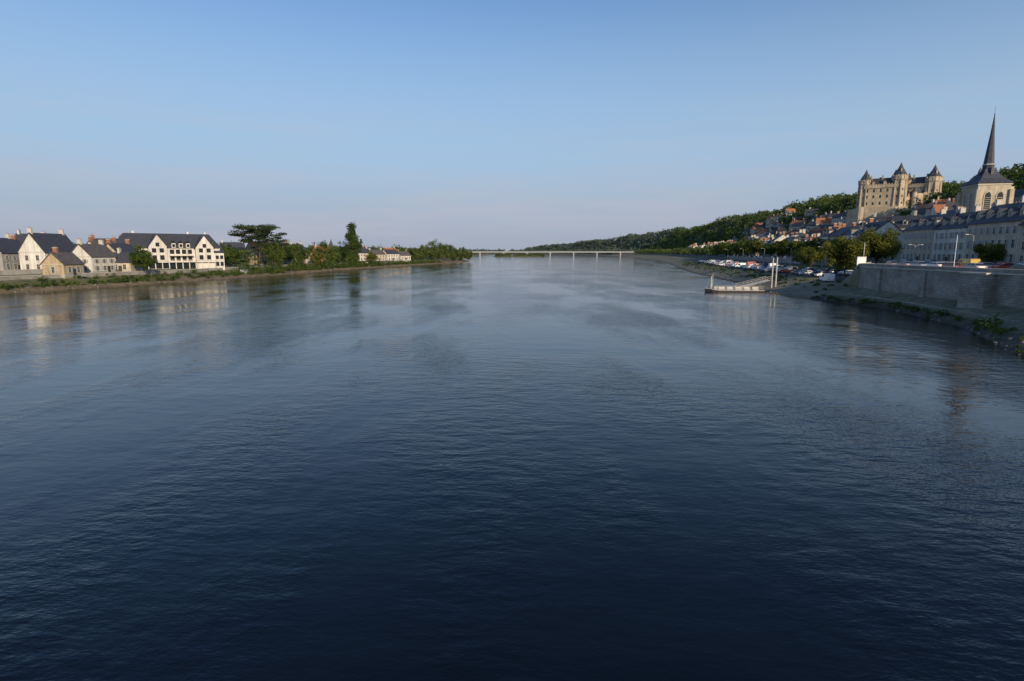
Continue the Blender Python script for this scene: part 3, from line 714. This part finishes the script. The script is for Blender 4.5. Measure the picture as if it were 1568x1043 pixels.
# ------------------------------------------------------------------ vehicles
def car(x,y,rot,col,van=False,z=None):
    if z is None: z=ground(x,y)+.02
    mb=MB(); W=.86
    if van: prof=[(-2.4,.35),(-2.45,.9),(-2.4,2.05),(-2.2,2.2),(1.1,2.2),(1.35,2.1),(1.95,1.3),(2.5,1.1),(2.6,.7),(2.55,.35)]; L=2.5
    else: prof=[(-2.05,.32),(-2.12,.6),(-2.08,.95),(-1.85,1.05),(-1.35,1.42),(-.9,1.50),(.2,1.50),(.5,1.43),(1.15,1.0),(1.9,.85),(2.1,.65),(2.1,.32)]; L=2.1
    def wy(zz): return W-(.16*max(0,(zz-.95)/.55) if not van else .06*max(0,(zz-1.1)))
    n=len(prof); i=len(mb.v)
    for s in(-1,1):
        for (px,pz) in prof: mb.v.append((px,s*wy(pz),pz))
    mb.f.append(tuple(i+k for k in range(n))); mb.m.append(0); mb.f.append(tuple(i+n+k for k in reversed(range(n)))); mb.m.append(0)
    for k in range(n):
        j=(k+1)%n
        g= (not van and k in(3,7)) or (van and k==5)
        mb.f.append((i+k,i+n+k,i+n+j,i+j)); mb.m.append(1 if g else 0)
    for s in(-1,1):
        win=[[(-1.55,1.05),(-1.25,1.38),(-.35,1.44),(-.35,1.05)],[(-.25,1.05),(-.25,1.44),(.35,1.42),(.95,1.05)]] if not van else [[(.3,1.3),(.3,1.95),(1.2,1.95),(1.65,1.3)]]
        for w in win: mb.poly([(a,s*(wy(b)+.012),b) for a,b in w],1)
        for wx in(-1.3*L/2.1,1.3*L/2.1):
            mb.rod((wx,s*(W-.22),.33),(wx,s*(W+.02),.33),.33,.33,14,2)
            mb.poly([(wx+.33*cos(t),s*(W+.021),.33+.33*sin(t)) for t in np.linspace(0,2*pi,14,endpoint=False)],2)
            mb.poly([(wx+.19*cos(t),s*(W+.028),.33+.19*sin(t)) for t in np.linspace(0,2*pi,10,endpoint=False)],3)
    bx=-L-.02 if not van else -2.46
    for s in(-1,1): mb.box(bx,s*.68,.68,.06,.22,.22,4); mb.box(L-.02,s*.62,.6,.1,.3,.14,3)
    return mb.obj('delivery_van' if van else 'parked_car',['car_'+col,'glass','rubber','steel','tail'],loc=(x,y,z),rot=rot)
cols=['white','silver','black','grey','blue','red','silver','white','grey','black']
y=72
while y<150:
    sl=math.atan((XQ(y+5)-XQ(y))/5)
    if random.random()<.85: car(XQ(y)+7+random.uniform(-.2,.2),y,pi/2-sl+random.choice([0,pi]),random.choice(cols)) 
    if random.random()<.6: car(XQ(y)+14+random.uniform(-.3,.3),y+1,R(random.choice([0,180])+random.uniform(-3,3)),random.choice(cols))
    y+=5.6
car(XQ(118)+10.5,118.5,R(80),'yellow'); car(XQ(113)+10.5,112.5,R(80),'yellow',True)
car(85.5,155,R(85),'white',True); 
for y in range(86,200,13): car(XQ(y)+31.8,y,R(82),random.choice(cols),random.random()<.15)
y=168
while y<420:
    for o in(4.5,11.5):
        if random.random()<.72: car(XQ(y)+o,y,R(random.choice([0,180])+random.uniform(-6,6)),random.choice(cols),random.random()<.05)
    y+=3.1
y=160
while y<430:
    car(XQ(y)+random.choice([22.9,28.7]),y,R(80),random.choice(cols),random.random()<.1); y+=random.uniform(7,16)

# ------------------------------------------------------------------ street furniture
def lamp(x,y,h=8,double=False,rot=0,z=None):
    z=ground(x,y) if z is None else z; mb=MB(); mb.cyl(0,0,0,.16,.14,.8,8); mb.rod((0,0,.8),(0,0,h),.09,.055,8)
    for s in((-1,1) if double else (1,)):
        pts=[(0,0,h-.3),(s*.5,0,h+.15),(s*1.3,0,h+.25)]
        for a,b in zip(pts,pts[1:]): mb.rod(a,b,.045,.04,6)
        mb.box(s*1.55,0,h+.16,.7,.26,.14,1)
    mb.obj('street_lamp',['steel','trim'],loc=(x,y,z),rot=rot)
for y in(70,84,100,124,150,178,206,240,280,330,390): lamp(XQ(y)+19,y,7,y in(100,150),R(180))
for y in(92,112,138,168): lamp(XQ(y)+35.5,y,7.5,False,R(0))
mb=MB(); mb.box(0,0,1.2,3.6,.12,2.3,0); mb.box(0,-.07,1.32,3.4,.02,2.06,1)
for s in(-1.4,1.4): mb.box(s,.12,0,.12,.12,3.3,2)
mb.box(0,0,3.5,3.8,.18,.08,2)
mb.obj('notice_board',['steel','whitep','steel'],loc=(82,134.8,6.4),rot=R(28))
def pole(name,x,y,h,r,mat,z=None):
    z=ground(x,y) if z is None else z; mb=MB(); mb.cyl(0,0,-1,r,r*.85,h+1,10,0); mb.cyl(0,0,h,r*1.15,r*.3,r*1.2,10,1); mb.cyl(0,0,h*.55,r*1.06,r*1.06,.25,10,1)
    mb.obj(name,[mat,'steel'],loc=(x,y,z))
pole('mooring_post',74.6,164,8.8,.2,'dullwhite',z=.4); pole('mooring_post',76.2,165,8.8,.2,'dullwhite',z=.6)
pole('mooring_post',57.2,164,4,.2,'dullwhite',z=0)
for (x,y,h) in((XQ(105)+3,105,6.5),(XQ(140)+3,141,7)): pole('flagpole',x,y,h,.06,'whitep')
def barge(x,y,rot):
    e=empty('moored_barge',(x,y,0),rot)
    h=MB(); L=8.2; Wd=2.0
    outline=[(-L,0),(-L+1.8,-Wd*.8),(-L+3.4,-Wd),(L-.6,-Wd),(L,-Wd*.9),(L,Wd*.9),(L-.6,Wd),(-L+3.4,Wd),(-L+1.8,Wd*.8)]
    n=len(outline); lo=[(a*.96,b*.88,-.4) for a,b in outline]; hi=[(a,b,.5+(.5*max(0,(-a-L+4)/4))) for a,b in outline]
    for k in range(n): j=(k+1)%n; h.poly([lo[k],lo[j],hi[j],hi[k]],0)
    h.poly(hi,1); 
    for k in range(n): j=(k+1)%n; h.rod(hi[k],hi[j],.08,.08,6,2)
    h.obj('hull',['rust','concrete','dullwhite'],e)
    r=MB()
    for s in(-1,1):
        xs=np.linspace(-L+3.4,L-.4,15)
        for q in xs: r.rod((q,s*(Wd-.1),.45),(q,s*(Wd-.1),1.55),.035,.035,5)
        for zz in(1.0,1.55): r.rod((xs[0],s*(Wd-.1),zz),(xs[-1],s*(Wd-.1),zz),.035,.035,5)
    for q in range(4): r.rod((L-.2,-Wd+.2+q*1.2,.45),(L-.2,-Wd+.2+q*1.2,1.55),.035,.035,5)
    r.rod((-L+2.2,0,.6),(-L+2.2,0,5.2),.08,.05,6); r.rod((-L+2.2,0,4.9),(-L+.4,0,1.0),.02,.02,4)
    r.obj('railings_and_mast',['dullwhite'],e)
    k=MB(); 
    for q in range(5): k.box(-3.5+q*2.3,-.2,.52,1.6,.5,.42,0); k.box(-3.5+q*2.3,.1,.95,1.6,.08,.45,0)
    k.box(-L+3.0,0,.55,1.1,1.0,1.0,1); k.obj('benches',['dullwhite','concrete'],e)
barge(62,159,R(-4))
mb=MB(); A=np.array((64.,161.5,1.0));B=np.array((78.,174.,2.6)); d=(B-A); L=np.linalg.norm(d); t=d/L; s=np.array((-t[1],t[0],0)); s/=np.linalg.norm(s)
P=[A-s*.8,A+s*.8,B+s*.8,B-s*.8]; mb.poly([tuple(p) for p in P]); mb.poly([tuple(p-np.array((0,0,.2))) for p in P][::-1])
for k in(-.8,.8):
    for zz in(0,.55,1.1): mb.rod(tuple(A+s*k+np.array((0,0,zz))),tuple(B+s*k+np.array((0,0,zz))),.04,.04,5)
    for q in np.linspace(0,1,9): p=A+d*q+s*k; mb.rod(tuple(p),tuple(p+np.array((0,0,1.1))),.035,.035,4)
mb.obj('gangway',['dullwhite'])
for rngy,side,cnt in(((130,420),'L',320),((55,240),'R',160)):
    mb=MB()
    for _ in range(cnt):
        y=random.uniform(*rngy); r=random.uniform(.12,.38)
        x=(XL(y)-random.uniform(-.3,3)) if side=='L' else XR(y)+random.uniform(-.3,2.2)
        z=ground(x,y); a=random.uniform(0,pi); mb.cyl(x,y,z-.2,r,r*random.uniform(.35,.7),r*.7+.15,6,0,True,a)
    mb.obj('shore_rocks',['rock'])
e=empty('chapel',(-163,520,ground(-163,520)))
w=MB(); w.box(0,0,-1,4,4,10); w.box(0,10,-1,8,16,8); w.obj('walls',['cream'],e)
r=MB(); r.cyl(0,0,9,2.9,.05,9,8,0,False); 
for s in(-1,1): r.poly([(s*4.4,2,6.8),(s*4.4,18,6.8),(0,18,11),(0,2,11)],0)
r.obj('spire',['slate'],e)

# ------------------------------------------------------------------ sky, sun, camera
el,az=R(18),R(154)
w=bpy.data.worlds.new('World'); scene.world=w; w.use_nodes=True; nt=w.node_tree; bg=nt.nodes['Background']
sk=N(nt,'ShaderNodeTexSky',sky_type='NISHITA'); sk.sun_disc=False; sk.sun_elevation=el; sk.sun_rotation=az; sk.air_density=1.0; sk.dust_density=.8; sk.ozone_density=2
tint=mixrgb(nt,'MULTIPLY',1,sk.outputs[0],(.63,.81,1.0))
tc=N(nt,'ShaderNodeTexCoord'); sp=N(nt,'ShaderNodeSeparateXYZ'); nt.links.new(tc.outputs['Generated'],sp.inputs[0])
hz=N(nt,'ShaderNodeMapRange',interpolation_type='SMOOTHSTEP'); hz.inputs[1].default_value=.47; hz.inputs[2].default_value=.13; hz.inputs[3].default_value=0; hz.inputs[4].default_value=.85; nt.links.new(sp.outputs[2],hz.inputs[0])
base=mixrgb(nt,'MIX',hz.outputs[0],tint,(2.5,3.5,4.65))
hz2=N(nt,'ShaderNodeMapRange',interpolation_type='SMOOTHSTEP'); hz2.inputs[1].default_value=.18; hz2.inputs[2].default_value=-.01; hz2.inputs[3].default_value=0; hz2.inputs[4].default_value=.9; nt.links.new(sp.outputs[2],hz2.inputs[0])
base=mixrgb(nt,'MIX',hz2.outputs[0],base,(2.5,2.72,3.35))
mp=N(nt,'ShaderNodeMapping'); mp.inputs['Scale'].default_value=(1,1,10); nt.links.new(tc.outputs['Generated'],mp.inputs[0])
nz=noise(nt,2.2,5,mp.outputs[0],.55); cf=ramp(nt,nz,[(.42,(0,0,0)),(.70,(1,1,1))])
band=N(nt,'ShaderNodeMapRange'); band.inputs[1].default_value=.26; band.inputs[2].default_value=.05; band.inputs[3].default_value=0; band.inputs[4].default_value=.6; nt.links.new(sp.outputs[2],band.inputs[0])
mm=N(nt,'ShaderNodeMath',operation='MULTIPLY'); nt.links.new(cf,mm.inputs[0]); nt.links.new(band.outputs[0],mm.inputs[1])
out=mixrgb(nt,'MIX',mm.outputs[0],base,(3.5,3.4,3.85))
nt.links.new(out,bg.inputs['Color']); bg.inputs['Strength'].default_value=.148
s=bpy.data.lights.new('sun','SUN'); s.energy=4.5; s.angle=R(.5); s.color=(1,.81,.58)
so=bpy.data.objects.new('sun',s); C.objects.link(so)
d=Vector((sin(az)*cos(el),cos(az)*cos(el),sin(el))); so.rotation_euler=d.to_track_quat('Z','Y').to_euler(); so.location=(0,-50,80)
cam=bpy.data.cameras.new('camera'); cam.lens=20; cam.sensor_width=36; cam.clip_end=30000; cam.clip_start=.1
co=bpy.data.objects.new('camera',cam); C.objects.link(co); co.location=(0,0,11); co.rotation_euler=(R(90-8.84),0,0); scene.camera=co
scene.view_settings.view_transform='Standard'; scene.view_settings.look='None'; scene.view_settings.exposure=0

__Short task__
Note every line above where the string "scene" shows up, and copy those lines.

__Completed exercise__
Continue the Blender Python script for this scene: part 3, from line 714. This part finishes the script. The script is for Blender 4.5. Measure the picture as if it were 1568x1043 pixels.
w=bpy.data.worlds.new('World'); scene.world=w; w.use_nodes=True; nt=w.node_tree; bg=nt.nodes['Background']
co=bpy.data.objects.new('camera',cam); C.objects.link(co); co.location=(0,0,11); co.rotation_euler=(R(90-8.84),0,0); scene.camera=co
scene.view_settings.view_transform='Standard'; scene.view_settings.look='None'; scene.view_settings.exposure=0